Saturday, February 10, 2018

List of Mountain Types

Just now, I'm trying to fit together some mountain climbing rules ~ and I'm sorry the link I'm giving there does not direct to much content. However, to make some of my rules ideas work, I need to make a list of mountain types. Frankly, that's easier to do on the blog here than it is on the wiki. Then I can link the wiki to this blog post and it all works out.

And so, this post gives details and images for 4 mountain types, for the purpose of determining the amount of time, or number of slope lines, that a mountain represents for the prospective climber. There are many more than 4 types of mountain in the world ~ but this number should be sufficient for a DM's needs.

File:Matterhorn from Domh├╝tte - 2.jpg
In its most extreme form called a glacial horn, this describes an angular, sharply pointed mountain that results from cirque erosion, due to multiple glaciers diverging from a central point.  See also Nunatak.

The example on the left is the famous Matterhorn, found on the border between Switzerland and Italy.  The modern climb usually consists of 12 to 15 hours, with the benefit of a cable car that enables the first 963 meters to be skipped over.  The full climb, including the cable car section, from the base of the mountain to its top, is 2,858 meters (that's counting from Zermatt in Switzerland to the peak.

The time necessary to climb a mountain like the Matterhorn would likely be excessively greater than the modern period, as most of the equipment we now take for granted wouldn't exist.  In point of fact, it might even be impossible to fully climb a mountain like this with 17th century equipment.


This is a narrow ridge of rock that separates two valleys, which is typically formed by two glaciers eroding parallel U-shaped valleys.

The example on the right is the Striding Edge in England, near Ullswater.  The modern climb usually requires about 5 and a half hours, from a point only 48 meters above sea level.  The total ascent is 908 meters.

As a mountain like this is usually done with minimal climbing gear, the difference between a modern day ascent and the time of my game's world would likely be very little ~ though it must be noted that much of the actual trail on a mountain like this has been tailored and worn down by untold thousands of day visitors.

Fold and Thrust Belt

These are mountainous foothills that can feature stacked and breaks, as younger rocks are pushed up and over older rocks, resulting in a collection of cliff walls, cracks, scree fields and chimneys.  The example on the left is Yamnuska, or Mount John Laurie, which is about 60 miles east of where I live.  It features both easy climbs and expert climbs, depending on the slope lines one desires to take.  The easy scramble that is offered to most tourists takes about 4 to 5 hours and features a 1200 meter elevation gain.

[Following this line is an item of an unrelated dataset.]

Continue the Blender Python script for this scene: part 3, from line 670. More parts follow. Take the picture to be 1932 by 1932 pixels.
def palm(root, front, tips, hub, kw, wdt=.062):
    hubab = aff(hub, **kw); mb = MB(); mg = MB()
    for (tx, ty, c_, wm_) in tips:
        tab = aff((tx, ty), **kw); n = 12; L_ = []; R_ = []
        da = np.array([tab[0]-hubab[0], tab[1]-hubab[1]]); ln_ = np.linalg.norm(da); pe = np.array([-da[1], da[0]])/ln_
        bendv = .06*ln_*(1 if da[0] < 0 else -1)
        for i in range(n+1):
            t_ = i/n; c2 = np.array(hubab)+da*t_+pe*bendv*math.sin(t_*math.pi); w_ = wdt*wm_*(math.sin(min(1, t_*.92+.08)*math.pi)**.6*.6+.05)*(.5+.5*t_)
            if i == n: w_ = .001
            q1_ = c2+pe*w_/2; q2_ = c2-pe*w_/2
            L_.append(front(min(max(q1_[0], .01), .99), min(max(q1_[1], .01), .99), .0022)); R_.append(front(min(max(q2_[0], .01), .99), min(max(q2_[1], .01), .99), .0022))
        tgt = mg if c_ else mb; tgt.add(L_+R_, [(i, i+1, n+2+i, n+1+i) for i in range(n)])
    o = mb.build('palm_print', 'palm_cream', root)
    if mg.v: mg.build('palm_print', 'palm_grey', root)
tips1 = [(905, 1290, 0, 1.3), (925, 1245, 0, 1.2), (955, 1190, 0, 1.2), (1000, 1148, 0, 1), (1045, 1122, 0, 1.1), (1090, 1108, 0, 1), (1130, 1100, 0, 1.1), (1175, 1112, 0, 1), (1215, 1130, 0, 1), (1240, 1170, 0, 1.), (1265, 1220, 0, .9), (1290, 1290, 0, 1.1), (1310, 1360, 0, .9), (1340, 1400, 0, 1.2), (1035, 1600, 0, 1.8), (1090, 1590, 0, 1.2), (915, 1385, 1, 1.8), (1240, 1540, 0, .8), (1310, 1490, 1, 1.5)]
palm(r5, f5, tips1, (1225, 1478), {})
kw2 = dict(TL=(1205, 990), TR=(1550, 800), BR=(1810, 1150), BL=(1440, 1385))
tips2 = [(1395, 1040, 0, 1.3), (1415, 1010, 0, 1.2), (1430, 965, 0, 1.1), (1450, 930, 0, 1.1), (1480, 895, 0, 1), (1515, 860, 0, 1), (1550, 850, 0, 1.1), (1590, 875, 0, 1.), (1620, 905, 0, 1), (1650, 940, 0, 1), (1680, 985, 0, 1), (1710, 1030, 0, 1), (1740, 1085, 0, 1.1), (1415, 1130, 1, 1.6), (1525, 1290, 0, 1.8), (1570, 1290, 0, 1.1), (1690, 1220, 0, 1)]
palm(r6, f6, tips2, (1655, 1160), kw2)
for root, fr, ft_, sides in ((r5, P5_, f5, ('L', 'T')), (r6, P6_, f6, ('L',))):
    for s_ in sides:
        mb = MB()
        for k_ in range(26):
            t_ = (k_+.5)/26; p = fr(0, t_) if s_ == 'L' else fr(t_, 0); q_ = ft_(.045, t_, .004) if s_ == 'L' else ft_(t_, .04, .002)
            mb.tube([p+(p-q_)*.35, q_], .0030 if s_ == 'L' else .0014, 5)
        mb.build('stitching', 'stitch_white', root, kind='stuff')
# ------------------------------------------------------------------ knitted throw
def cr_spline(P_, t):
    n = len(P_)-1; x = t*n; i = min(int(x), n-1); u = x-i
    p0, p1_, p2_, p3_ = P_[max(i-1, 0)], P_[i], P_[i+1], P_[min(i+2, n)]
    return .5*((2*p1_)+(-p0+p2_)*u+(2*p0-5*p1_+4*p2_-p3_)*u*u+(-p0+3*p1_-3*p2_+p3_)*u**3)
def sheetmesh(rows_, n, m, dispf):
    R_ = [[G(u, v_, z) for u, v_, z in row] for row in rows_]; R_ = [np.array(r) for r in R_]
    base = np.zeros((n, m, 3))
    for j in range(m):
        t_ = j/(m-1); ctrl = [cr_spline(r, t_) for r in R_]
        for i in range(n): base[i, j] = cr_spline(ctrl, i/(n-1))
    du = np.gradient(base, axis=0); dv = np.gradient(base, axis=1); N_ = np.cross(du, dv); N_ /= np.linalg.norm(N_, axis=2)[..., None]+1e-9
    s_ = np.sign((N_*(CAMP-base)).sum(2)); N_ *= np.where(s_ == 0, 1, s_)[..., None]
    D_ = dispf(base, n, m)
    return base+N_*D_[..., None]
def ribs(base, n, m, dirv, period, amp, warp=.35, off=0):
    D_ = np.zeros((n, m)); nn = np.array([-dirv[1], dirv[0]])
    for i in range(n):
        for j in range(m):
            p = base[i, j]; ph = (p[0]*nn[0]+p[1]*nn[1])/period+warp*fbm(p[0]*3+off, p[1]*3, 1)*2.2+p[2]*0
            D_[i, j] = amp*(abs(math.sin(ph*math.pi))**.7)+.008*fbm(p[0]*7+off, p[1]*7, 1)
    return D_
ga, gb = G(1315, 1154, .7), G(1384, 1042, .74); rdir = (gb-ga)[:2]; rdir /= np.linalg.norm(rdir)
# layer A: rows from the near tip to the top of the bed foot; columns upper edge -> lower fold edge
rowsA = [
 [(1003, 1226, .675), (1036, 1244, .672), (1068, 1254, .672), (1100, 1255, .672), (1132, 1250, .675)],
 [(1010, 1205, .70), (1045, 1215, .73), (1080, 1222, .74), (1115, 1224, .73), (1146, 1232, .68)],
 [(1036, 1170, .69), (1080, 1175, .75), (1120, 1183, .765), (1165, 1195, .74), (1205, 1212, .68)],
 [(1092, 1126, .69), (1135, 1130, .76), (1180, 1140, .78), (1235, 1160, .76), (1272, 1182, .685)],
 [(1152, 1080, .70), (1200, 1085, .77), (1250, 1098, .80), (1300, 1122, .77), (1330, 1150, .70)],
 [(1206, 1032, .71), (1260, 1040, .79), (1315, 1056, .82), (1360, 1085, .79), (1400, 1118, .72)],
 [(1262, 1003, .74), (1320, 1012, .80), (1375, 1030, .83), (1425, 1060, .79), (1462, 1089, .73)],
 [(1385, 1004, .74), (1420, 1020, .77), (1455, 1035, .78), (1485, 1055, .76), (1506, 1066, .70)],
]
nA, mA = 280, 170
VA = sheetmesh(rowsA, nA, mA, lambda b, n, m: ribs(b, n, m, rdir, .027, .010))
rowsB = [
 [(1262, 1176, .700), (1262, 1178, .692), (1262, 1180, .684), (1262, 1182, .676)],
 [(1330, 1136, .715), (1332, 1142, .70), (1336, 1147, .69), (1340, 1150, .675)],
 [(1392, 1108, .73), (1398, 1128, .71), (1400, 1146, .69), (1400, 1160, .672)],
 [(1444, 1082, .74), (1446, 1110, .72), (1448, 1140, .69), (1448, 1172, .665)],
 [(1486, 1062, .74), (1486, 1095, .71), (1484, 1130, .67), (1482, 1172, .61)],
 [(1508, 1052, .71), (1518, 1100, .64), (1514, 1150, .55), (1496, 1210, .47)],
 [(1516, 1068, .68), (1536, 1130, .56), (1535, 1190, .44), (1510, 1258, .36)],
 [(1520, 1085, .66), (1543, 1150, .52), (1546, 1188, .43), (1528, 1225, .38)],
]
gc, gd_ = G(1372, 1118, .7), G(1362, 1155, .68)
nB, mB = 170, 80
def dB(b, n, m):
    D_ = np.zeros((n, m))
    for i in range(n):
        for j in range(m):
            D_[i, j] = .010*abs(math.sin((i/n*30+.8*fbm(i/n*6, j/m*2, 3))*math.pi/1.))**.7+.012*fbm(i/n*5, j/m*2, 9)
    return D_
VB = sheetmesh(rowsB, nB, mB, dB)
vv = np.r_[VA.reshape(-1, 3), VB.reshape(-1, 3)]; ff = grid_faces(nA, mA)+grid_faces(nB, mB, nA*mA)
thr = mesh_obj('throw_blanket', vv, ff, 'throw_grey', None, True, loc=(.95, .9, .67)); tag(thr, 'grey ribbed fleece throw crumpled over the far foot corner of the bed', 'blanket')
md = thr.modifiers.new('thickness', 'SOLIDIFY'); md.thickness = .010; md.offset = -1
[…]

Yamnuska is the first "mountain" that can be seen along the highway that goes west into the Rockies.  It is just a tiny little thing, mostly notable for being stuck out by itself and looking like a ridge-back dinosaur, complete with head, when viewed from the highway.  The larger, higher mountains further to the west are of a similar geology, only higher and snow-covered.

Conical Hill

I will skip a picture for this.  Conical hills may be of any size, as large as Mount Fuji in Japan or ~ like a shield volcano ~ as vast as Mount Kilimanjaro.  The time necessary to climb such a mountain, the number of "slope lines," as it were, is more a matter of total distance of the slope, affected by the degree of incline, the presence of snow and the total altitude (as a very high altitude, above 10,000 feet, tends to slow climbers due to a lack of breath, so that slope lies become shorter and shorter as one nears the summit.

Well, that might be a bit to simplistic to build rules upon, but for the present I'd rather not get too ambitious.  Hopefully, the rabbit hole that mountain climbing is proving to be won't make it too difficult to complete.

1 comment:

Ozymandias said...

To echo previous comments, and give voice to the lurkers, this is fantastic. I've been eager to see these rules ever since you first proposed them.

Am I correct in assuming that more experienced climbers will benefit from greater distances climbed during the same hour? And that they will be able to lead a team of less experienced climbers in their wake? What about potential slips and falls? Is there a slope line that risks significant injury or possibly death, even to an experienced climber?